A vehicle purchased with a loan is an example of an asset because the car has economic value to the company and is expected to provide future benefits. A car purchased by a business is a resource owned by that business. The car possesses economic value. therefore, it is an asset. it does not matter how the company paid for it. when a loan is obtained, the company must also record the loan as a liability. regardless of the method of payment, the company now has a car that will provide future benefit and has economic value.
At the end of an accounting period, a company's total assets equaled $1,450,000, and owners' equity was $654,000. How much were the company's liabilities?
Answer: $796,000 Assets= liability +equity $1,450,000= liability + $654,000 1,450,000- 654,000= Liability Liability= $796,000
what are assets?
Assets are resources of economic value owned by a business. Assets are the resources that a business owns and that possess economic value.
what is the name for resources owned by a company?
Assets. Assets are defined as economic resources owned by a business that have material value.
A business has liabilities of $345,700 and owner's equity of $154,300. Calculate the amount of assets the company has.
Assets= Liabilities + equity So, Assets= $345,700 + $154,300= Assets= $500,000
what is the proper format of the basic accounting equation?

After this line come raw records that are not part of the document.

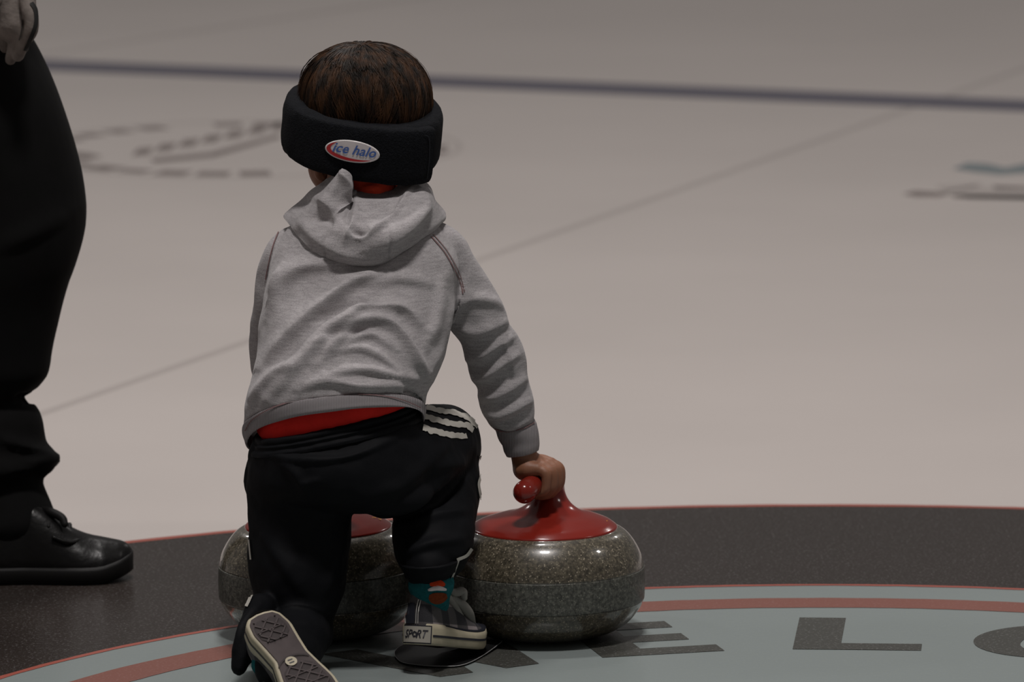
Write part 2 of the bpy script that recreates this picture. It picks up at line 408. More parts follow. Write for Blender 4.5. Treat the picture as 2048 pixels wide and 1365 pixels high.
# far blue line, the crest beyond it and scratch lines
def quadline(name, a, b, w, mat, z=.0005):
    a, b = Vector(a), Vector(b); d = (b - a).normalized(); n = Vector((-d.y, d.x)) * w / 2
    return link(name, mesh([(*(a - n), z), (*(b - n), z), (*(b + n), z), (*(a + n), z)], [(0, 1, 2, 3)]), mat, floor, False)
quadline('blue_line', (-6, 17.27), (6, 12.37), .20, M['line_blue'])
quadline('thin_ice_line', (-3.2, 4.52), (5.0, 24.3), .022, M['scratch'], .0003)
quadline('thin_ice_line', (-3.3, 12.4), (2.5, 20.5), .018, M['scratch'])
def gpx(u, v):
    d = R3 @ Vector(((u - 1024) / F, -(v - 682.5) / F, -1.0)); t = -CH / d.z; return (d.x * t, d.y * t)
def mark(pts, mat, name='painted_mark'):
    g = [gpx(*p) for p in pts]; me = tri_fill(mesh([(x, y, .0005) for x, y in g], [tuple(range(len(g)))])); return link(name, me, mat, floor, False)
c0 = gpx(482, 297); rr = .402
crest_marks = bpy.data.materials
for k in range(30):
    a = 2 * math.pi * k / 30 + .1
    if k % 15 in (6, 13): continue
    w = random.uniform(.05, .075); h = random.uniform(.05, .075)
    V = []
    for dx, dy in ((-w / 2, -h / 2), (w / 2, -h / 2), (w / 2, h / 2), (-w / 2, h / 2)):
        r = rr + dy; V.append((c0[0] + math.sin(a) * r + math.cos(a) * dx, c0[1] + math.cos(a) * r - math.sin(a) * dx, .0005))
    link('crest_letter_block', fixn(mesh(V, [(0, 1, 2, 3)])), M['mark'], floor, False)
annv = []
def thin_ring(r, w, mat):
    V = []; n = 96
    for k in range(n):
        a = 2 * math.pi * k / n
        for q in (r + w / 2, r - w / 2): V.append((c0[0] + q * math.sin(a), c0[1] + q * math.cos(a), .0004))
    link('crest_outline', fixn(mesh(V, [(2 * k, 2 * k + 1, 2 * ((k + 1) % n) + 1, 2 * ((k + 1) % n)) for k in range(n)])), mat, floor, False)
thin_ring(.455, .012, M['scratch'])
for i in range(7):
    t = i / 6; u = 285 + 275 * t; v = 303 - 52 * t
    mark([(u - 22, v + 9), (u + 10, v + 7), (u + 24, v - 8), (u - 8, v - 6)], M['mark'])
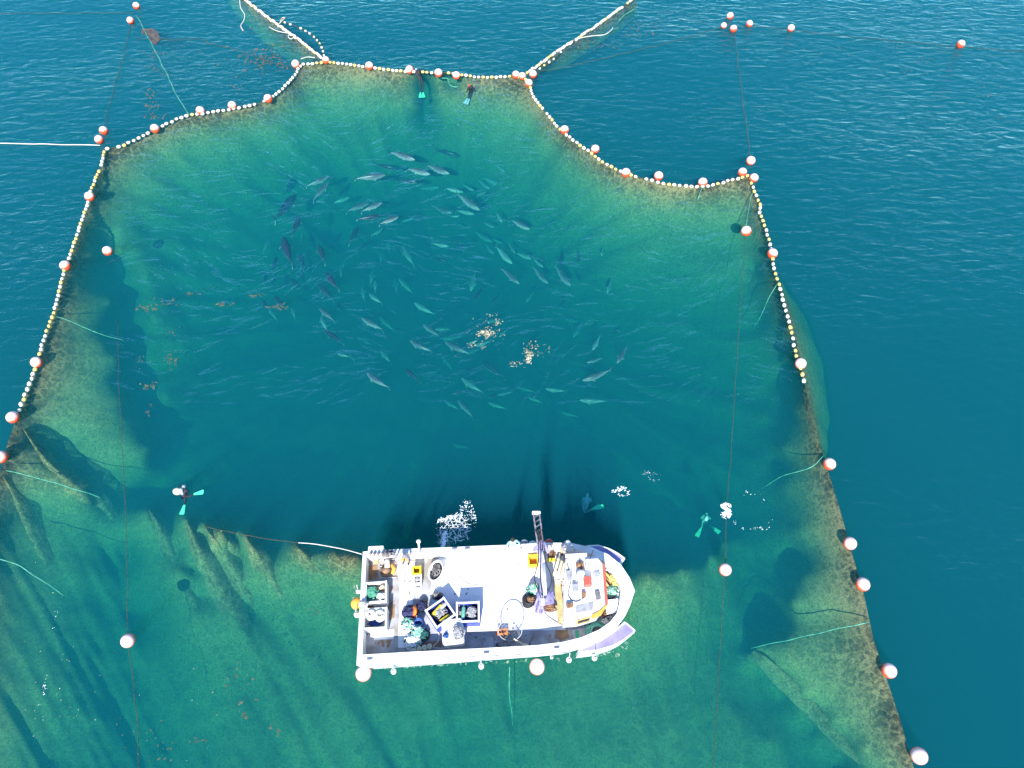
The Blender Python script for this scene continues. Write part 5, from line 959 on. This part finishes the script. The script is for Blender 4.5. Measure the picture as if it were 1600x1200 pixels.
def jet():
    q = random.Random(5); b = MB(); fan = [(683,852),(680,826),(684,814),(700,808),(722,804),(745,803),(744,822),(722,842),(706,854)]
    def blob(px, py, s, z=.04):
        c = P(px, py, z); k = 5; a = q.uniform(0, 6); b.add([c + Vector((s * q.uniform(.5, 1.1) * math.cos(a + 2 * math.pi * i / k), s * q.uniform(.4, 1) * math.sin(a + 2 * math.pi * i / k), q.uniform(-.01, .03))) for i in range(k)], [tuple(range(k))])
    xs = np.array([p[0] for p in fan], float); n = 0
    while n < 430:
        px, py = q.uniform(680, 746), q.uniform(802, 855)
        if not inside(np.array([px]), np.array([py]), fan)[0]: continue
        core = math.hypot((px - 692) / 9, (py - 846) / 16); web = abs(noise.noise(Vector((px * .35, py * .35, 0))))
        if q.random() < (.9 if core < 1 else .75 if web < .07 else .12): blob(px, py, q.uniform(.008, .02), q.uniform(.02, .3) if core < 1 else .04); n += 1
    for _ in range(170): t = q.random(); blob(684 + 38 * t + q.gauss(0, 1), 814 - 10 * t + q.gauss(0, 2.0), q.uniform(.015, .045))
    for _ in range(110): t = q.random(); blob(720 + 22 * t + q.gauss(0, 3), 806 - 20 * (1 - abs(2 * t - .7)) + q.gauss(0, 3.5), q.uniform(.012, .04))
    for _ in range(90): t = q.random(); blob(692 + q.gauss(0, 1.2) + 4 * t, 855 - 26 * t, q.uniform(.03, .07), .9 * (1 - t) + .05)
    for _ in range(90):
        px, py, a = q.uniform(684, 738), q.uniform(808, 850), q.uniform(0, 6); pts = []
        for i in range(6):
            pts.append(P(px, py, .04)); a += q.uniform(-.9, .9); px += 2.6 * math.cos(a); py += 2.6 * math.sin(a)
        if inside(np.array([p.x for p in pts[:1]]) * 0 + px, np.array([py]), fan)[0]: b.tube(pts, q.uniform(.006, .012), 4)
    tag(b.build('splash', Fm, smooth=False), 'white fan of water pumped out over the far side of the boat', 'splash', kind='stuff')
jet()
flecks([(x, 1045 - (x - 575) * .05, 14, 2, 7) for x in range(585, 905, 26)] + [(945,1022,26,5,40),(975,1008,8,8,16),(553,930,3,20,20)], mat('painted_reflection', (.2, .26, .18), .6, (.08, .2, .16), 3), 'painted flecks of pale hull reflection and wash along the boat', 'foam', 'foam', seed=31, z=.02, s0=.03, s1=.1, kind='stuff', streak=.1)  # flecks coloured to imitate the broken reflection of the hull
def ripples():
    q = random.Random(3); b = MB(); k = 0
    pts = []
    while len(pts) < 2600:
        y = 110 + 520 * q.random() ** 1.6; x = q.uniform(180, 1240); pts.append((x, y))
    X = np.array(pts); ok = inside(X[:, 0], X[:, 1], NETPOLY)
    for (x, y), o in zip(pts, ok):
        if not o: continue
        if noise.noise(Vector((x * .012, y * .012, 3))) < -.15: continue
        c = P(x, y, .012); an = noise.noise(Vector((x * .006, y * .006, 9))) * 1.6 + q.gauss(.15, .15); ln = q.uniform(.3, 1.0) ; wd = q.uniform(.05, .14); tl = q.uniform(.15, .36); bw = q.uniform(-.15, .15); vs = []
        u = Vector((math.cos(an), math.sin(an), 0)); v = Vector((-math.sin(an), math.cos(an), 0)); N = 6
        for i in range(N + 1):
            t = i / N * 2 - 1; p = c + u * ln * t + v * bw * (t * t); ww = wd * (1 - t * t) + .004
            vs += [p - v * ww + Vector((0, 0, ww * tl)), p + v * ww - Vector((0, 0, ww * tl))]
        b.add(vs, [(2 * i, 2 * i + 2, 2 * i + 3, 2 * i + 1) for i in range(N)])
    tag(b.build('ripples', M['sea'], smooth=True), 'fine wavelets glinting on the water inside the pen', 'ripples', kind='stuff')
ripples()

Assets= Liability + Owners' equity The accounting equation states that assets (what the business owns) are the same as the sum of its liability and owners' equity.
at the end of an accounting, a company's total assets equaled $576,000, and liabilities equaled $245,000. How much was the company's owners' equity?
Assets= Liability + equity 576,000= 245,000- equity 576-245,000= equity equity= 331,000
At the end of an accounting period, a company' owners' equity equaled $2,376,000, and its liabilities equaled $142,000. How much were the company's assets?
Assets= Liability + equity Assets= 142,000 + 2,376,000 Assets= 2,518,000
what is the effect on the accounting equation if a company buys a truck with a cash down payment of $5,000 and borrows the remaining $25,000?
Assets= liability + equity Assets increased by $25,000, and liabilities increase by 25,000. Assets go down by 5,000, the amount of cash paid, and go up by 30,000, the cost of the truck. the net is an increase of 25,000. the loan will increase liabilities by 25,000.
Business entities can legally be organized in a variety of ways. What is a common characteristic among all business entity types?
Each business entity is treated as a separate entity for accounting purposes. For accounting purposes, business are treated separately from their owners. they are separated entities and need to be recognized as such.
what are liabilities?
Liabilities are debts that are owed to creditors (notes payable, accounts payable, salaries payable, unearned revenue. Liabilities are claims resulting from credit extended to a business. Liabilities represent what the business owes to others- that is, the claims to the business resulting from credit that was extended by other entities.
why is money owed to a bank on a loan considered a liability?
Money owed to a bank is a liability because it represents what the business owes to others. Money owed to another entity is a debt and therefore a liability. It represents a financial obligation of the company.
why is office equipment an example of an asset?
Office equipment is a resource with monetary value. Office equipment is an asset. The company purchased the equipment intending to use it for an extended period of time and derives a benefit from it.
Entering into a business with another person is an example of what type of business entity?
Partnership- A partnership is a business formed by two or more individuals (partners) and allows access to additional resources or skills
what business type is a single-owner business?
Sole-proprietorship- A sole proprietorship is the only business type that has only one owner. corporations and partnerships have multiple owners, and there are no business types called limited liability proprietorships or sole partnerships.
a business has assets of $135,000 and liabilities of $45,000. calculate the amount of owners' equity.
The basic accounting equation is assets= liabilities + owners' equity. $135,000= 45,000 + equity $135,000-$45,000= $90,000
what does it mean when a business has negative retained earnings?
The business has experienced losses. Equity reflects the earnings of a business, along with owners' investment. Retained earnings are part of equity and represent the accumulation of the earnings from the start of the business. Negative retained earnings means the business has not been generating profits.
what does i mean when a company purchases something on account?
The company pays for it by obtaining a loan or credit that must be paid back. Purchasing something on account or on credit means the company did not pay for it at the time of purchase but instead made a promise to pay for it at a later time.
which business type is most difficult to create initially but, once created, makes it easier to raise funds and provides liability protection for the owners?
corporation- A corporation provides liability protection for its owners. however, it is more difficult to establish than the other forms of business because it has to be registered with the state.